On the Accuracy of the Noninteracting Electron Approximation for Vibrationally Coupled Electron Transport

TL;DR

This paper investigates the validity of the noninteracting electron approximation in vibrationally coupled electron transport, revealing its limitations in accurately predicting long-term dynamics in molecular junctions.

Contribution

It introduces an analysis of the approximation's accuracy using ML-MCTDH for nuclear dynamics while maintaining a noninteracting electronic model.

Findings

Approximation is reasonable for short-term dynamics.

Fails to predict correct long-term behavior under certain conditions.

Highlights importance of electron-electron correlation effects.

Abstract

The accuracy of the noninteracting electron approximation is examined for a model of vibrationally coupled electron transport in single molecule junction. In the absence of electronic-vibrational coupling, steady state transport in this model is described exactly by Landauer theory.
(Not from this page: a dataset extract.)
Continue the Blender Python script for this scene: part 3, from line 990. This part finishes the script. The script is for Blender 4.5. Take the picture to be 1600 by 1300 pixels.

Including coupling, both electronic-vibrational and vibrationally induced electron-electron correlation effects may contribute to the real time quantum dynamics. Using the multilayer multiconfiguration time-dependent Hartree (ML-MCTDH) theory to describe nuclear dynamics exactly while maintaining the noninteracting electron approximation for the electronic dynamics, the correlation effects are analyzed in different physical regimes. It is shown that although the noninteracting electron approximation may be reasonable for describing short time dynamics, it does not give the correct long time limit for certain initial conditions.